Valor econômico, v. 17, n. 4130, 11/11/2016. Política, p. A7

Renan articula medidas que atingem Justiça

Presidente do Senado quer regular pagamentos acima do teto e projeto sobre abuso de autoridade

Por: Vandson Lima e Fabio Murakawa

 

Alvo de oito inquéritos no âmbito da Lava-Jato e em fins de mandato como presidente do Senado, Renan Calheiros (PMDB-AL)quer emplacar antes da conclusão do ano legislativo duas medidas de forte impacto sobre a classe de magistrados. O pemedebista instalou ontem uma comissão especial para identificar servidores públicos que estejam recebendo acima do teto constitucional de R$ 33,7 mil. A comissão vai propor uma regulamentação para impedir a prática. A análise abrangerá a folha de pagamentos dos três Poderes, mas o principal alvo é o Judiciário e cargos em estatais.

O colegiado trabalhará em ritmo veloz: Renan deu prazo até o dia 22 para a senadora Kátia Abreu (PMDB-TO), escolhida relatora, apresentar parecer sobre o tema. Ela desmarcou uma viagem para participar da conferência do clima em Marrakesh, Marrocos, para cumprir a missão. Uma 'força-tarefa' foi designada para auxiliá-la: ela terá à disposição um advogado, um economista e um funcionário administrativo do Senado. Também disse que pedirá à Advocacia-Geral da União (AGU) a cessão de um advogado e um auditor do Tribunal de Contas.

Ao justificar a criação da comissão, Renan bateu duro. "É um absurdo que o Brasil continue a conviver com esse acinte, essa desigualdade. Enquanto nós estamos fazendo a reforma da previdência, reestruturando o gasto público, ainda temos no Legislativo, no Executivo e no Judiciário pessoas que ganham mais de R$ 100 mil por mês", apontou, lembrando que um dos alvos é justamente "pôr fim a esses penduricalhos e esses contrabandos" que aumentam os ganhos.

A senadora disse que a regulamentação retratará "dois pontos cruciais", ambos com impacto no Judiciário. O primeiro é fim do reajuste automático dos salários de determinadas carreiras a cada aumento nos salários dos ministros Supremo Tribunal Federal (STF). "Isso é automatizado para os Estados, trazendo um transtorno imenso aos Orçamentos dos governos dos Estados", afirmou.

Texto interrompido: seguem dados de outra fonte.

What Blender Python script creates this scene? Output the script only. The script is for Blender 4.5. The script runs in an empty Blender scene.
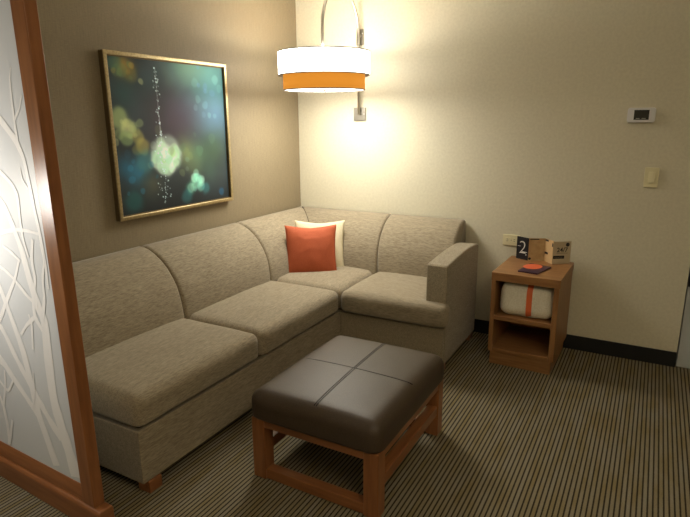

O segundo ponto é o que Kátia chamou de "contrabando de benefícios transformados em salários". Um exemplo é o auxílio-moradia pago a servidores públicos em todo o país. 'Se eu sou concursado para o serviço público, para o Estado tal, para a cidade tal, isso já impõe uma residência fixa minha. Eu não vou trabalhar a cada tempo num local para justificar um auxílio-moradia", afirmou. "Eu, juíza, por exemplo, ou um outro servidor público, só mudarei de cidade se eu requisitar. Então nada justifica em determinados casos o auxílio-moradia."

Em outra frente, Renan voltou a defender a aprovação rápida do projeto que aumenta as punições para o crime de abuso de autoridade, em tramitação no Senado. Ele pretende convidar para audiências públicas no Congresso autoridades que têm se oposto publicamente à medida, como o juiz federal Sergio Moro, responsável pelos processos da Lava-Jato na primeira instância, o procurador do Ministério Público Deltan Dallagnol, e o procurador-geral Rodrigo Janot, além de representantes de associações da magistratura.

"Acho que não pode ter preconceito contra o processo legislativo. É muito importante que Dallagnol, Moro, Janot se disponham a vir aqui ao Congresso discutir o aprimoramento institucional. Tenho certeza que, vindo aqui, eles colaborarão muito mais do que discutindo apenas na mídia", provocou Renan.

Na quarta-feira, será realizada uma reunião de líderes no Senado para a escolha de um novo relator da proposta. Romero Jucá (PMDB-RR) declinou após ser escolhido novo líder do governo no Congresso Nacional. "Ainda não decidimos porque alguns gastaram a cota de coragem e a gente precisa reestimulá-la", disse Renan, com ironia.

O presidente vislumbrou, inclusive, votar o projeto na comissão especial logo após a audiência pública. "Como vocês sabem, a votação pode acontecer, inclusive, no mesmo dia do debate. Se o debate produzir resultados e o plenário entender que está suficientemente esclarecido e preparado para votar. O fundamental é que essa lei, assim como outras, seja apreciada até o fim do ano".